Strong words from a man who has been living them

Observations by Michael Yon, who has spent 18 months embedded with troops in Iraq:

almost none of those who have cast themselves as truth-tellers have the requisite credibility for the job. The one man who does was told he had only until September to evaluate progress. I’m not suggesting that I make a worthy substitute for the commanding general, David Petraeus, on this or any subject, but since December of 2004, I have spent roughly a 1½ years on the battlefields of Iraq.

I’ve traveled alongside American Army and Marines and British forces, from Basra to Mosul and just about anywhere of note in between. When it comes to Iraq, being there matters because of the massive disconnect between what most Americans think they know about Iraq, and what is actually going on there…

Al Qaeda is in Iraq, intentionally inflaming sectarian hostilities, deliberately pushing for full scale civil war. They do this by launching attacks against Shia, Sunni, Kurds and coalition forces. To ensure the attacks provoke counterattacks, they make them particularly gruesome.

Five weeks ago, I came into a village near Baqubah with American and Iraqi soldiers. Al Qaeda had openly stated Baqubah was their worldwide headquarters — indeed, Al Qaeda leader Abu Musab al-Zarqawi was killed just a short drive away. Behind the village was a palm grove. I stood there, amid the crushing stench of death, and photographed the remains of decapitated children and murdered adults. I can still smell the rotting corpses of those children.

Clearly, not every terrorist in Iraq is Al Qaeda, but it is Al Qaeda that has been intentionally, openly, brazenly trying to stoke a civil war. As Al Qaeda is now being chased out of regions it once held without serious challenge, their tactics are tinged with desperation.

And some rather pointed conclusions:

1. Iraqis are uniting across sectarian lines to drive Al Qaeda in all its disguises out of Iraq, and they are empowered by the success they are having, each one creating a ripple effect of active citizenship.

2. The Iraqi Army is much more capable now than it was in 2005. It is not ready to go it alone, but if we keep working, that day will come.

3. General Petraeus is running the show. Petraeus may well prove to be to counterinsurgency warfare what Patton was to tank battles with Rommel, or what Churchill was to the Nazis.

Wow. That’s an incredible endorsement of General Petraeus. It was just a few months ago that we heard him damned with the faint praise of being called an “intellectual,” and derided as “arrogant” and “excessively ambitious.”

One Response to “Strong words from a man who has been living them”

  1. gs Says:

    General Petraeus took the leading role in authoring the Army/Marine counterinsurgency manual, which I just downloaded here.

    On July 4, the University of Chicago Press reprinted the manual with value-added material, and “will donate a portion of the proceeds from this book to the Fisher House Foundation, a private-public partnership that supports the families of America’s injured servicemen.” The NY Times review is quoted here:

    When the terrorists struck on 9/11, the United States military was singularly unprepared to deal with them.

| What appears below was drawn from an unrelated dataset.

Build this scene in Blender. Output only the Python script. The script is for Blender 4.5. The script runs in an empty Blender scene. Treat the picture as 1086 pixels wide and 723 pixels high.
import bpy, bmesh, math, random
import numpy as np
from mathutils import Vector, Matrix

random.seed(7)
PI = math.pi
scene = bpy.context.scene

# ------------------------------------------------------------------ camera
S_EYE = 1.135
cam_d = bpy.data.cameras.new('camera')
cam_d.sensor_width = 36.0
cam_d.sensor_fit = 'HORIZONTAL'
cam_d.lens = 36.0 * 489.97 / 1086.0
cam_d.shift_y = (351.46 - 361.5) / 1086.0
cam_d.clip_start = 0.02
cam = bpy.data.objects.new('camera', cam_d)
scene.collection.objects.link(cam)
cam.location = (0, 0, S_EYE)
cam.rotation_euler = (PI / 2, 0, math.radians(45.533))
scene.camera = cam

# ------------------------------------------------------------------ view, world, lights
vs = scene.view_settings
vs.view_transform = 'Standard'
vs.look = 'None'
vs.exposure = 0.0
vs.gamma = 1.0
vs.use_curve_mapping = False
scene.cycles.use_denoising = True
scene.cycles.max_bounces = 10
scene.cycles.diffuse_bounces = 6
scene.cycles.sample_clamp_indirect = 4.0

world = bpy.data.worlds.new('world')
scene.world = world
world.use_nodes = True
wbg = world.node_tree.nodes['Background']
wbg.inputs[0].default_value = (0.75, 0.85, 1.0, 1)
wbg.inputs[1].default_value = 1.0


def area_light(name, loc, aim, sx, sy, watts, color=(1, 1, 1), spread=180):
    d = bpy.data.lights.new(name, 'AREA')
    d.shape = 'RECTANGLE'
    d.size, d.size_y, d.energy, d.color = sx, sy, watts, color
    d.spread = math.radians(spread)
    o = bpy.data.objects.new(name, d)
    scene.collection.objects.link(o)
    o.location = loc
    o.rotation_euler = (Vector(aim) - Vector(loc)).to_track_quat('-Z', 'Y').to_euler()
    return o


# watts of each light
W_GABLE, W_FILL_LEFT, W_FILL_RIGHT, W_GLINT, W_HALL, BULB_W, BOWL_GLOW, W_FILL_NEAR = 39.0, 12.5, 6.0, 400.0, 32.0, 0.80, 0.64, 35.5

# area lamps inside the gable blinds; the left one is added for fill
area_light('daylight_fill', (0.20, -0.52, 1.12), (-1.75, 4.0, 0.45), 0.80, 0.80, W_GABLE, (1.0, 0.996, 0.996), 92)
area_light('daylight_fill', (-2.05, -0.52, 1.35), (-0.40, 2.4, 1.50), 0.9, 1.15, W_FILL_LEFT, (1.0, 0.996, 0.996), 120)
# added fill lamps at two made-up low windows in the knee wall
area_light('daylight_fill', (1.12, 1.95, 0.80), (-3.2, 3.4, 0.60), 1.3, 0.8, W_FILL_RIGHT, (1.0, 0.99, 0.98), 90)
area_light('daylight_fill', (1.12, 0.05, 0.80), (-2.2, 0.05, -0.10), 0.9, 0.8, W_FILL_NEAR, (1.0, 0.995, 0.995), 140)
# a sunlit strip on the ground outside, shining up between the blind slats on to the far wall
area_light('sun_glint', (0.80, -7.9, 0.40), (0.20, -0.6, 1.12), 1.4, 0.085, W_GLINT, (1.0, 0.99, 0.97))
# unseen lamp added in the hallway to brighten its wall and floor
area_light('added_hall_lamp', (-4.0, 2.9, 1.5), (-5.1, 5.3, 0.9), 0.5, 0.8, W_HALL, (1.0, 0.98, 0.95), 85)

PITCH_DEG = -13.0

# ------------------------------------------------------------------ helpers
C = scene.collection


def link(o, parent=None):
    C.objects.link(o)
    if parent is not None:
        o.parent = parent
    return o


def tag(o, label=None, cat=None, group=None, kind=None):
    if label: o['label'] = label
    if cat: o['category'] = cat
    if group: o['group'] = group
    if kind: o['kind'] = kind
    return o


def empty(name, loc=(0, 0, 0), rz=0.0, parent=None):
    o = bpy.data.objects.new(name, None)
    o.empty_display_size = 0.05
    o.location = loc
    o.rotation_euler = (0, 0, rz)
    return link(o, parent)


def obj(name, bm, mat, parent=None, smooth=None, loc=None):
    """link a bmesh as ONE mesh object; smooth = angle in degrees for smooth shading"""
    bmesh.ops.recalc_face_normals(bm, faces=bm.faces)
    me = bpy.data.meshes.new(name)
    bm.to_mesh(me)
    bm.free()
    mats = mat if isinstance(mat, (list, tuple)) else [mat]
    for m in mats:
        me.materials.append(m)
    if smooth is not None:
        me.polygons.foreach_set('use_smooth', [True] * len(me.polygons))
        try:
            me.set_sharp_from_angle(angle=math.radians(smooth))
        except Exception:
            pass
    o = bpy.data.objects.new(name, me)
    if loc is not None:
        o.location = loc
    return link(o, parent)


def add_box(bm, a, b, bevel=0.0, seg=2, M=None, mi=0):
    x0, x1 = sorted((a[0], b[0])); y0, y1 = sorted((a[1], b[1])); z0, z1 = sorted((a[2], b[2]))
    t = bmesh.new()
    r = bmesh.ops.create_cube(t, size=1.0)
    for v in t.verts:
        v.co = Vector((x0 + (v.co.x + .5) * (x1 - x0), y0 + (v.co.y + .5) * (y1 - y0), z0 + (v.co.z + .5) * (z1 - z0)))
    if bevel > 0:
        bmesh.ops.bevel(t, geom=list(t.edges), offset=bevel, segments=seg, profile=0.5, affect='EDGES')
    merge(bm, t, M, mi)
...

One reflection of the Pentagon’s mind-set at the time was the fact that the Army counterinsurgency manual had not been updated since 1986 and the Marine Corps guide had not been revised since 1980. (p)This lack of preparedness showed. In Afghanistan and Iraq, the armed forces did not have the appropriate intelligence, linguistic capabilities, weapons, equipment, force structures, civil affairs know-how or capacity to train security forces in other countries. “It is not unfair to say that in 2003 most Army officers knew more about the U.S. Civil War than they did about counterinsurgency,” Lt. Col. John A. Nagl writes in the foreword to the University of Chicago edition. But while the Bush administration dug in, refusing to admit how ill-suited its premises were to the new century, American military officers revised their old doctrines on the fly.

    I hope all this isn’t too late or in vain.